Jasper Rees

Weed thriller

This Colombian thriller passes the tropes of noir and the spaghetti western through a magical prism

issue 18 May 2019

You don’t come across too many films from Colombia, but every few years one wriggles its way through the festival circuit and on to an arthouse screen, fingers crossed near you. Any film that survives that Darwinian journey will be robustly fit for purpose. Such is Birds of Passage (original title: Pajaros de verano), which with startling freshness tells a tale of gruelling familiarity.

There tend to be two Colombian subjects that work for distributors: the international drugs trade or, for more rarefied tastes, indigenous tribes. What are the chances of encountering a film that fuses both? Slim, you’d suppose. And yet this narco-ethnographic thriller is inspired, we are advised, by events that took place between 1960 and 1980 in the Guajira region of northern Colombia.

The setting is a sandy wilderness of wind-lashed scrub on the Caribbean coast. A family in the Wayuu tribe takes offers from neighbouring families for an eligible daughter Zaida (Natalia Reyes), who has spent a preparatory year in confinement. In a circular courtship dance she throws her robed arms wide like an avian predator and stalks her retreating suitor.

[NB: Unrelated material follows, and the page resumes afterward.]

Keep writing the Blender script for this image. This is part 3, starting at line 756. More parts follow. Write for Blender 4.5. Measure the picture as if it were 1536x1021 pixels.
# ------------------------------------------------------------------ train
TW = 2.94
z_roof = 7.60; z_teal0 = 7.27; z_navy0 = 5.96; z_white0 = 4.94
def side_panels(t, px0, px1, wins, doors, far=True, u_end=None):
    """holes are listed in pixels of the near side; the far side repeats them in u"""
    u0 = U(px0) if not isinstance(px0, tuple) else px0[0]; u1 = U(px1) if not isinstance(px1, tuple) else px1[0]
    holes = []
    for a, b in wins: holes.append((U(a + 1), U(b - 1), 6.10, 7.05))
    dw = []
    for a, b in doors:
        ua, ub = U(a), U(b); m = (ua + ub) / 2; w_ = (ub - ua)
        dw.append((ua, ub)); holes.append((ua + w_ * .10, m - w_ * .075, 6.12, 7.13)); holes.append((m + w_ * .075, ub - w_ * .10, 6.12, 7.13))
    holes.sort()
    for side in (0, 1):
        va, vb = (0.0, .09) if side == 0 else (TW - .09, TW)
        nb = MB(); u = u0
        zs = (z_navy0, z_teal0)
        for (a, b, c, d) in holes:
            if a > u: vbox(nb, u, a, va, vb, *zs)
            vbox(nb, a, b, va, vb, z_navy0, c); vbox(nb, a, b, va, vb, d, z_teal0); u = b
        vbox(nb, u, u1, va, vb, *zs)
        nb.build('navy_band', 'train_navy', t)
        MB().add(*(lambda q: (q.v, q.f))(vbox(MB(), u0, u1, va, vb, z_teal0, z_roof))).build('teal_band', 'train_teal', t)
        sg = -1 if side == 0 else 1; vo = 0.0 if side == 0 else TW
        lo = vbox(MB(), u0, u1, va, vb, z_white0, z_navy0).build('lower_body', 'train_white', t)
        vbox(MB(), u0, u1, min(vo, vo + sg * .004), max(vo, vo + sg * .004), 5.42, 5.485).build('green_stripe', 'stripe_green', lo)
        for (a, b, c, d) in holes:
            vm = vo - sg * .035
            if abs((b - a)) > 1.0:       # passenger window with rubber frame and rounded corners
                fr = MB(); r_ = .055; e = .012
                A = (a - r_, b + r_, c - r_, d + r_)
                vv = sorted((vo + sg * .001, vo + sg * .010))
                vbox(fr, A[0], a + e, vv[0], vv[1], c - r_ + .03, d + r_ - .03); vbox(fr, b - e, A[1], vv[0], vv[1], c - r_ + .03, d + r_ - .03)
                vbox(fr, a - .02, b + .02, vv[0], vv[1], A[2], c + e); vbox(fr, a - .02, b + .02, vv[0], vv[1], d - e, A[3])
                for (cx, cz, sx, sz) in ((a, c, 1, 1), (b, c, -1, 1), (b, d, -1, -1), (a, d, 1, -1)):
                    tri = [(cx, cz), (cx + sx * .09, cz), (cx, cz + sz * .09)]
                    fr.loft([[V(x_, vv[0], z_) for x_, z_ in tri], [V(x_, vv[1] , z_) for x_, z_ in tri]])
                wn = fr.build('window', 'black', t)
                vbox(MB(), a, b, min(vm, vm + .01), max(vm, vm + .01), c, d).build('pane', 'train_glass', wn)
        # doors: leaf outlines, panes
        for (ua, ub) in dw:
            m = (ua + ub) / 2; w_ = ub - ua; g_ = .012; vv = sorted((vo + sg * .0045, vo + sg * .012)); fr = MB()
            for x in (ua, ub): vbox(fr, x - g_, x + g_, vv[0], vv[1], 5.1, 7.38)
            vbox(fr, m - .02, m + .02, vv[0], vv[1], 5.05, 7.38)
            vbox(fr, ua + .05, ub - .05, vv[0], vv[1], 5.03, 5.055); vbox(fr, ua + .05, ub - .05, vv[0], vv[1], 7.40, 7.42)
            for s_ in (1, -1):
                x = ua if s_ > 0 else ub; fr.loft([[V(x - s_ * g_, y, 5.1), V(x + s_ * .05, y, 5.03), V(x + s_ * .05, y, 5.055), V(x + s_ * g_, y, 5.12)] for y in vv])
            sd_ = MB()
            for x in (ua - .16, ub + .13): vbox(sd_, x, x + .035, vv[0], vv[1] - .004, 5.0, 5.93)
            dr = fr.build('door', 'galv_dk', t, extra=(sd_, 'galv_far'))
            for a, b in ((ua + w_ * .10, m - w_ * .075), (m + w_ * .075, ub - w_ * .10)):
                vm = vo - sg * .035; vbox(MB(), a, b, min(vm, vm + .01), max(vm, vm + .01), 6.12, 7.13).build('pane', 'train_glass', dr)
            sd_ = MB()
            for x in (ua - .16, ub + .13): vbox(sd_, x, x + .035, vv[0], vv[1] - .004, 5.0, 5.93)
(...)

Rapayet (Jose Acosta), a quiet handsome type whose shades and a straw hat hint at contact with the ways of the outside world, wins her only when he adheres to Wayuu custom and meets the family’s demand for cattle, goats and ‘two decorative mules’.

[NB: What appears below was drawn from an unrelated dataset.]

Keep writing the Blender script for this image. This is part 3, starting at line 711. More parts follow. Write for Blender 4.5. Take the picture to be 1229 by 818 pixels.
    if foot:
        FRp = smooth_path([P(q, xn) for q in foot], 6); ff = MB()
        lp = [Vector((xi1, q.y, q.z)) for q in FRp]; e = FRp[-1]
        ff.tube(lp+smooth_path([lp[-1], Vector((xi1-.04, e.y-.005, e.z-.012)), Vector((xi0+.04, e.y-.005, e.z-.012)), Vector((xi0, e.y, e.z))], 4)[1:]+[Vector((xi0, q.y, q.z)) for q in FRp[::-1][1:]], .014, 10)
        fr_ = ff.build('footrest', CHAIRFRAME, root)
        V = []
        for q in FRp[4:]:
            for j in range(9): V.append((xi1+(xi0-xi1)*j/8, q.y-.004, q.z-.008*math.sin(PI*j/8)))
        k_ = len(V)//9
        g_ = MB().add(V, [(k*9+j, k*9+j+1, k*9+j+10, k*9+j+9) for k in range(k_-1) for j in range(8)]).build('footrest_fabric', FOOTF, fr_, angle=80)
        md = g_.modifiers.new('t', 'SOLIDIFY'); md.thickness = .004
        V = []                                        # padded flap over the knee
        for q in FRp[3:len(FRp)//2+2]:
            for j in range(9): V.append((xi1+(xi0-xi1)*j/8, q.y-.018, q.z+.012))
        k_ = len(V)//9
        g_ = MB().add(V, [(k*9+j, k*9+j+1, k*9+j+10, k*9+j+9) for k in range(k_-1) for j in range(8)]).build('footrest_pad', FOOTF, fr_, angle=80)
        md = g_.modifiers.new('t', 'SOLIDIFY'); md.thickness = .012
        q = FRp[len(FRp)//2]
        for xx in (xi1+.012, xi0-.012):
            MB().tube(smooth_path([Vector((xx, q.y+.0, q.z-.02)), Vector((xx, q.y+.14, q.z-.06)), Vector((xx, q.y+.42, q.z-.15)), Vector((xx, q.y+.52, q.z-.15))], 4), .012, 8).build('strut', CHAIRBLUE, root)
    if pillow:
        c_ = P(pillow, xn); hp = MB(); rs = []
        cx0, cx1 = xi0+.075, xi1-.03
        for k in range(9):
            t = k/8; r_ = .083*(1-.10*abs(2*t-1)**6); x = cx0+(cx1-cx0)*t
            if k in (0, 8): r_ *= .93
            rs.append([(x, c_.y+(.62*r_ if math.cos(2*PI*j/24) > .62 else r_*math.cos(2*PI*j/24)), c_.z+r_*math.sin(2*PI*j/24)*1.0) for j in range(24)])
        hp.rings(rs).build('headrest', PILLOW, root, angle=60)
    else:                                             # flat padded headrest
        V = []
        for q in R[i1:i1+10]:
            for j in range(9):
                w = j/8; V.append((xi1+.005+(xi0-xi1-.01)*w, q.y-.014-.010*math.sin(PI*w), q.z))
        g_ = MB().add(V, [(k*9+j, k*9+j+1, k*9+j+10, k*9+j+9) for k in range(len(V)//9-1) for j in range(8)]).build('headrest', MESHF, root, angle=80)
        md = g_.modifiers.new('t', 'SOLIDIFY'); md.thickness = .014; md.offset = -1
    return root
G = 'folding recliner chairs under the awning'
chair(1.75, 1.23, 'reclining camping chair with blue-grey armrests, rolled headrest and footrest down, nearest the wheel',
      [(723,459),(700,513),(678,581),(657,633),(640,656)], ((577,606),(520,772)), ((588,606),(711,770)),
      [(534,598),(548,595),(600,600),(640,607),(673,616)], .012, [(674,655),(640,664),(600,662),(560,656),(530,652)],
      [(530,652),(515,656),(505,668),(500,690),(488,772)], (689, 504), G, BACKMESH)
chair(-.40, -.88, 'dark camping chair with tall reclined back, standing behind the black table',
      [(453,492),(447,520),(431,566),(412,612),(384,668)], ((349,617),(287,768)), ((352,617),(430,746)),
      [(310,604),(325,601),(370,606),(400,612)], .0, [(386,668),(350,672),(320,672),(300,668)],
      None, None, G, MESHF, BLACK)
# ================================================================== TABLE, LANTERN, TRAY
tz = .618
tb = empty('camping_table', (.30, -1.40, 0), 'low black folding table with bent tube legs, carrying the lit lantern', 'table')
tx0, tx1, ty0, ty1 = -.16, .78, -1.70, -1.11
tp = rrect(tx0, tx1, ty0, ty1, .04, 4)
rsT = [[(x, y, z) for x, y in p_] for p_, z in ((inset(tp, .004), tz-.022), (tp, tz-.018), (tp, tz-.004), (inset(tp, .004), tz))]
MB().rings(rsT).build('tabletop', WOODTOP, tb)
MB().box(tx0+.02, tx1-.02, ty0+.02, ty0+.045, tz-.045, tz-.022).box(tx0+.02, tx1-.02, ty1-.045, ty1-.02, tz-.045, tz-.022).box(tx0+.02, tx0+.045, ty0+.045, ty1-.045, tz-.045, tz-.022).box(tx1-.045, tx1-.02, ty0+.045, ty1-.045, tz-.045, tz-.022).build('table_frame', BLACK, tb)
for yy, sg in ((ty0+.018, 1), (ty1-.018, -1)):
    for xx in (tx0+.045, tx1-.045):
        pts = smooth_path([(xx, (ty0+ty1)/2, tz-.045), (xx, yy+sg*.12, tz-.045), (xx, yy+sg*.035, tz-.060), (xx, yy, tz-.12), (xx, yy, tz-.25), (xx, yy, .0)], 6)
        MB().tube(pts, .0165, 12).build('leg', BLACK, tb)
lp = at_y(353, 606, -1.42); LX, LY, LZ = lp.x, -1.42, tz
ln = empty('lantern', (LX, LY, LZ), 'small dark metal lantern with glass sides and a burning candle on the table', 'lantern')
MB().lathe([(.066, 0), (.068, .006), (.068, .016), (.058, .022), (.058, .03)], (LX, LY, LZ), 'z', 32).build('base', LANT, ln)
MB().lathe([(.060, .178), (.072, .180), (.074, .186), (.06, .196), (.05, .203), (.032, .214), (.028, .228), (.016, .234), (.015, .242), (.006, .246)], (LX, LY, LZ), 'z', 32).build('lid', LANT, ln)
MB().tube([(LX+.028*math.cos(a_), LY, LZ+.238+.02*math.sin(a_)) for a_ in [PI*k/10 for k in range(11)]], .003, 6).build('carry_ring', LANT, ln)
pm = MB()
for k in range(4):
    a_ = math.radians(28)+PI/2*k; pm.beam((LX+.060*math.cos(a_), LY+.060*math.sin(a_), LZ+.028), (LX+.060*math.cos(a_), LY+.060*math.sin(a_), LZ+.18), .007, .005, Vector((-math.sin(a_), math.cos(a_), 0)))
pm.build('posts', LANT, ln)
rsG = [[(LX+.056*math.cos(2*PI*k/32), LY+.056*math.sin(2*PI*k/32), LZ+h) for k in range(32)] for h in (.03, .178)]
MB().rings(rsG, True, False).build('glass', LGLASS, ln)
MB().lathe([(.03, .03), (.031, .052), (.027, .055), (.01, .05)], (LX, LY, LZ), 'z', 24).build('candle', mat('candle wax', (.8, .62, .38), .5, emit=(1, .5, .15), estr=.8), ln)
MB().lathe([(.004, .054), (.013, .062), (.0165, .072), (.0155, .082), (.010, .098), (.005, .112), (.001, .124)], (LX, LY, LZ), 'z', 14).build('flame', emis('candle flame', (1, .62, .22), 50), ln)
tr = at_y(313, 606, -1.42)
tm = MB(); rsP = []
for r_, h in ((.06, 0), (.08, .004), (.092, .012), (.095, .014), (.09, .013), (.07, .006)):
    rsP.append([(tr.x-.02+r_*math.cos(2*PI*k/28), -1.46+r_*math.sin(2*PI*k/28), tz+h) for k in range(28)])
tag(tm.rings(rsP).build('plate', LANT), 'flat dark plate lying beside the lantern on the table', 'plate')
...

The opening section could be a sober anthropological study of a native culture: it’s got the huts fashioned from sticks, the buttock-baring male pouches and a wailing narrator. Then Rapayet walks into a bar and meets some Peace Corps hippies looking to score some marijuana to smoke. He enlists his smiling black friend Moises (Jhon Narvaez) to help him buy a shipment from Anibal (Juan Bautista Martinez), the head of another Wayuu family who lives deep in the bush and delivers the merch on a caravan of donkeys.